Goal of the exercise:
Reproduce precisely the lines of the listing below, starting with the line that contains "The Blender Python" and stopping after the line that contains "outline(FB(st), spear, closed=False, w=0.8, h=0.0008)"; include nothing else.

The input:
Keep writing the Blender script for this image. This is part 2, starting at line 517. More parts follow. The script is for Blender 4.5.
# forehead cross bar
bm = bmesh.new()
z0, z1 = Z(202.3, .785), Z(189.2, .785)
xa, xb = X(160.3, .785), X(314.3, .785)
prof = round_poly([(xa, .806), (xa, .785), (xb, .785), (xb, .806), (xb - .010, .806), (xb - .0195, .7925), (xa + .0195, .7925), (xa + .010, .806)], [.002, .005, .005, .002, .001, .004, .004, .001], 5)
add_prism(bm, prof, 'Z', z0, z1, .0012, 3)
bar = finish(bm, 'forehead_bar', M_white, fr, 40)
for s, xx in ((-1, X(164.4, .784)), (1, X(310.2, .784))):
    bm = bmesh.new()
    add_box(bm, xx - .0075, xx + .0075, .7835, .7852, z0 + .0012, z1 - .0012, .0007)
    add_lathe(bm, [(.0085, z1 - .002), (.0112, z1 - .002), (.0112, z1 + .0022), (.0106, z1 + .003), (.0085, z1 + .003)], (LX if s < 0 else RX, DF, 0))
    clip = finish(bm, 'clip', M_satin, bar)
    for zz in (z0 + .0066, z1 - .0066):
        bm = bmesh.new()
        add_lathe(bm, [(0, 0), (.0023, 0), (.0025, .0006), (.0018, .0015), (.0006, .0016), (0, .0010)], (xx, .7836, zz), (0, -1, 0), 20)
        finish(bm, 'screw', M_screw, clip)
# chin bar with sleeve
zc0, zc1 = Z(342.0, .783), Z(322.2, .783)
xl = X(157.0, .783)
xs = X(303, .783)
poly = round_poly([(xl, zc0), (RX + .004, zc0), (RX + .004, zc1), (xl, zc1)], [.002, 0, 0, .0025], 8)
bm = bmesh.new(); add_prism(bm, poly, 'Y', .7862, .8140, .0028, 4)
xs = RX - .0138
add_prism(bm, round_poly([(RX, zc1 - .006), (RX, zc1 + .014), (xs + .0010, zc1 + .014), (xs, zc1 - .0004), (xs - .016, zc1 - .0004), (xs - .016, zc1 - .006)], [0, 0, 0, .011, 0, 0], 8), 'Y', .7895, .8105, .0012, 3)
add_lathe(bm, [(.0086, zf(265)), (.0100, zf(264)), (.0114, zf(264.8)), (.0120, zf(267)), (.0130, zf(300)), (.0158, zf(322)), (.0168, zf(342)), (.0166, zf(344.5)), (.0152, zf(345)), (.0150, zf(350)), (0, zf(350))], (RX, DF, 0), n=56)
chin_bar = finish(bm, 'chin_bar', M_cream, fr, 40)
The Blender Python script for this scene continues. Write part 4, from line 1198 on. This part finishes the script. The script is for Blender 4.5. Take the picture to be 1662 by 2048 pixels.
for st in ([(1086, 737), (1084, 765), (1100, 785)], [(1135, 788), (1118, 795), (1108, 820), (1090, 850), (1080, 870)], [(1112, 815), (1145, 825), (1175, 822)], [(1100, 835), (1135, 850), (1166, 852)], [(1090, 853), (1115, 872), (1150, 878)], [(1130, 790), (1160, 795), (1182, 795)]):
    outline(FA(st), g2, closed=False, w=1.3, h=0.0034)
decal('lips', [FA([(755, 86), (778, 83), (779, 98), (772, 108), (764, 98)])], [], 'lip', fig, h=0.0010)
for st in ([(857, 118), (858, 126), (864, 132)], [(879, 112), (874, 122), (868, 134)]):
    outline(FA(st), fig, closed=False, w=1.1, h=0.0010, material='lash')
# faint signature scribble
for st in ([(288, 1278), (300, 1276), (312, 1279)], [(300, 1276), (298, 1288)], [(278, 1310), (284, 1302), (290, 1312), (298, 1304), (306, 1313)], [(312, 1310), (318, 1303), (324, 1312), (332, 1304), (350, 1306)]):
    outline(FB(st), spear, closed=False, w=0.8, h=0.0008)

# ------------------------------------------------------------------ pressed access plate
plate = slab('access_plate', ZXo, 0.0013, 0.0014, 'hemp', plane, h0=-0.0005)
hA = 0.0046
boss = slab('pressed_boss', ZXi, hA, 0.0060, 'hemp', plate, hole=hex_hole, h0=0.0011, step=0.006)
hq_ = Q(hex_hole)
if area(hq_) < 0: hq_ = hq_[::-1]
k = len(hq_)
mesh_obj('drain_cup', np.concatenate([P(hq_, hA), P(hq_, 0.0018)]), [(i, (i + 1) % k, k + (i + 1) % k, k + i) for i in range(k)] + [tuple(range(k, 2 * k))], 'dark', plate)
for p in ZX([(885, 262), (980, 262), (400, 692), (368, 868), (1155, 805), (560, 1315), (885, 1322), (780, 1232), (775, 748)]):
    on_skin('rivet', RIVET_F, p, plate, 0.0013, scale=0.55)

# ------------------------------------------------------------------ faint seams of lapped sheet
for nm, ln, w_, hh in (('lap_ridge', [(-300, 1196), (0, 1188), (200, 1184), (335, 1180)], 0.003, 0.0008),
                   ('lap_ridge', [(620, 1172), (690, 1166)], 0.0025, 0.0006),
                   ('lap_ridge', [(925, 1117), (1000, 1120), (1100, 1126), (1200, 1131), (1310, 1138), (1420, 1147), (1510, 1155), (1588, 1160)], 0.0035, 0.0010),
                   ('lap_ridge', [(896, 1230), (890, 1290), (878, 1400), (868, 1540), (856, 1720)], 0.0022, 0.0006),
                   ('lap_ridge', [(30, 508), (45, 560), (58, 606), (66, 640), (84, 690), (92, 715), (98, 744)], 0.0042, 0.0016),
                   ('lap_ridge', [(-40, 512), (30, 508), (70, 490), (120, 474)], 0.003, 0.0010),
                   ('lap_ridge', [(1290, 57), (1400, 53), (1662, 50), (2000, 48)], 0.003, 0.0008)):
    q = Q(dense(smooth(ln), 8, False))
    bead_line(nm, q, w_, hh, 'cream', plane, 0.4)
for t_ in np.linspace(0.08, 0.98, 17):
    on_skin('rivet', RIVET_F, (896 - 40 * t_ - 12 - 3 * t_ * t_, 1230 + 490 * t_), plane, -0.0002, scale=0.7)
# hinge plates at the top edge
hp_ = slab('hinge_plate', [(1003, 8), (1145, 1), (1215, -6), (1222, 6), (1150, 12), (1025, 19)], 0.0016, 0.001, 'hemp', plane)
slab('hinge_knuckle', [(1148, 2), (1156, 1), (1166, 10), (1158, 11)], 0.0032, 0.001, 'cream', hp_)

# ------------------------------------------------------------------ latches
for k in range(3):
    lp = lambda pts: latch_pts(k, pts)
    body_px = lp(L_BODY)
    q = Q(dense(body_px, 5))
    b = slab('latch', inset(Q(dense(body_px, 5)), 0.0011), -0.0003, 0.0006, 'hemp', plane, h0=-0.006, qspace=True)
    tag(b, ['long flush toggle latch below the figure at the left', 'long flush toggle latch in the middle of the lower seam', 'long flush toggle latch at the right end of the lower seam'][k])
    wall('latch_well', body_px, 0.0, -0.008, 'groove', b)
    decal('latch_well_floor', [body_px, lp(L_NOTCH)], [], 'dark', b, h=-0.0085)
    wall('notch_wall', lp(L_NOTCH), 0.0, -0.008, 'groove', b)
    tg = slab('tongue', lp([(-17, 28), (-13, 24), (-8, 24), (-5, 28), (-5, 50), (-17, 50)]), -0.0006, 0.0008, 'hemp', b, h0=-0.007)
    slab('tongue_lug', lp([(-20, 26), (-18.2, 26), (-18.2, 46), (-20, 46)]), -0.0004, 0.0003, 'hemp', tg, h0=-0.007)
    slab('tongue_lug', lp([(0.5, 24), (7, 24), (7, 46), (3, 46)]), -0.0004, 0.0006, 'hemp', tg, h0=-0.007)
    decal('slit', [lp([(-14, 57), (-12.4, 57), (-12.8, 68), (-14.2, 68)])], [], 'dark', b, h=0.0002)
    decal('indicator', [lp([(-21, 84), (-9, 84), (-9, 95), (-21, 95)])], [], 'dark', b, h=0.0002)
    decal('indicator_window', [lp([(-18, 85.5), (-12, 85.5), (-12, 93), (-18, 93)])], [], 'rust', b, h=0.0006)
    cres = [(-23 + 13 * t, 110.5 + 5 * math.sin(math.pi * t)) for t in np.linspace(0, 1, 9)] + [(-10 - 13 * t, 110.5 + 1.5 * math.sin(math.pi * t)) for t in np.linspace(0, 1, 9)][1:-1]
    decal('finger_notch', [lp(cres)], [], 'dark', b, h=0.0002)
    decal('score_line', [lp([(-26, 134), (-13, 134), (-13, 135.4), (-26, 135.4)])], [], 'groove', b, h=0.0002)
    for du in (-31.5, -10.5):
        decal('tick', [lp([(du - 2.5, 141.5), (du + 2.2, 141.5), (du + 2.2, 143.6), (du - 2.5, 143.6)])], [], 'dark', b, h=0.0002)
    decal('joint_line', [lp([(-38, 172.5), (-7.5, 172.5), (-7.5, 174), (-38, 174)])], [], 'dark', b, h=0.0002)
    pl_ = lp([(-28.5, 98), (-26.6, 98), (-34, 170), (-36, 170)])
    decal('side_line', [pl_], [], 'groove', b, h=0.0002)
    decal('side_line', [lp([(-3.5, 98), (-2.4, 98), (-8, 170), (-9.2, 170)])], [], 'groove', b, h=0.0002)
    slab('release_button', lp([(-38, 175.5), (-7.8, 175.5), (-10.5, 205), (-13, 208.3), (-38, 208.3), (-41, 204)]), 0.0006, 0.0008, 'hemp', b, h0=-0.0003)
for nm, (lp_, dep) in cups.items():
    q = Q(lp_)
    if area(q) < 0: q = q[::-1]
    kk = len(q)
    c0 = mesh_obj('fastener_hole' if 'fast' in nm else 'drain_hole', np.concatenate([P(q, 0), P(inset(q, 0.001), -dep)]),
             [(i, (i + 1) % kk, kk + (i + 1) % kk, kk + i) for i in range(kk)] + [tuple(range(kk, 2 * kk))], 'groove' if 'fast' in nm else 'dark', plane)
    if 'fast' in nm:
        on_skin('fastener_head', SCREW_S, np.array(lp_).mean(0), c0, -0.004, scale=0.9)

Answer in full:
The Blender Python script for this scene continues. Write part 4, from line 1198 on. This part finishes the script. The script is for Blender 4.5. Take the picture to be 1662 by 2048 pixels.
for st in ([(1086, 737), (1084, 765), (1100, 785)], [(1135, 788), (1118, 795), (1108, 820), (1090, 850), (1080, 870)], [(1112, 815), (1145, 825), (1175, 822)], [(1100, 835), (1135, 850), (1166, 852)], [(1090, 853), (1115, 872), (1150, 878)], [(1130, 790), (1160, 795), (1182, 795)]):
    outline(FA(st), g2, closed=False, w=1.3, h=0.0034)
decal('lips', [FA([(755, 86), (778, 83), (779, 98), (772, 108), (764, 98)])], [], 'lip', fig, h=0.0010)
for st in ([(857, 118), (858, 126), (864, 132)], [(879, 112), (874, 122), (868, 134)]):
    outline(FA(st), fig, closed=False, w=1.1, h=0.0010, material='lash')
# faint signature scribble
for st in ([(288, 1278), (300, 1276), (312, 1279)], [(300, 1276), (298, 1288)], [(278, 1310), (284, 1302), (290, 1312), (298, 1304), (306, 1313)], [(312, 1310), (318, 1303), (324, 1312), (332, 1304), (350, 1306)]):
    outline(FB(st), spear, closed=False, w=0.8, h=0.0008)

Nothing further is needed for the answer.